Made with only the finest ingredients

I’m learning to write code in Ruby using a method called Test Driven Development, or TDD for short. The principle, as I understand it, is that the software plan is boiled down to the smallest possible problems. From each problem we are then instructed to follow a very prescriptive method that involves trying, and failing, to do what you want to do in real time code (we’re using irb), replicating this in an automated test using rspec, running the test and looking at the errors. We then use these errors to guide the writing of the simplest possible solution to pass this test and then we start again with the next problem.

The temptation is to skip tests — every time I see a step there’s a voice in my head that says “Nah — come on, you can miss the irb step, right?” or “really do I have to do a unit test and a feature test — surely just a feature test would do?”

Despite this my pair and I persevered (this course is the opposite of a super hero movie, I never work alone), and what I noticed was that despite the feeling of moving slowly by following these steps, we were actually making really good progress — and really importantly we were understanding why we were getting places, and making few mistakes. When our process did differ from the “answer” (“answer” is in itself a problematic concept, one for another blog), we understood how and why, and were able to make informed decisions whether to refactor to match the tutorial, or to stay with our different version and why we preferred it.

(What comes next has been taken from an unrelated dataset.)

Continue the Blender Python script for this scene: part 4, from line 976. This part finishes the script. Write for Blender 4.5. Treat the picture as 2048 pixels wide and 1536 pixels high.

Reflecting on all of this I thought about food, food preparation and dining. If we were in the business of learning to cook, then what kind of chef’s do we aspire to be? Everyone on this course is looking to change career, and heavily invested in it. So this isn’t some home cooking/hobby vibe. We need to think fine dining — people will be paying us money for our code. In that context I thought about the care a chef puts in — you would examine every ingredient, every berry, every leaf. You don’t want a sad bruised leaf on the plate, or some squashed tofu. You taste your cooking constantly — you clean up, you care, you love the food, you attend to it — and all this comes out in the dish and the experience. I want to be that kind of developer— I want to know that at every step I am putting love, attention and care into my ingredients. I want to be tasting and testing my recipe — is it still balanced and good now I’ve added a new ingredient? Is it the best it can be at every step?

In this context I can see TDD as my friend to being the best, and weirdly the most efficient I can be.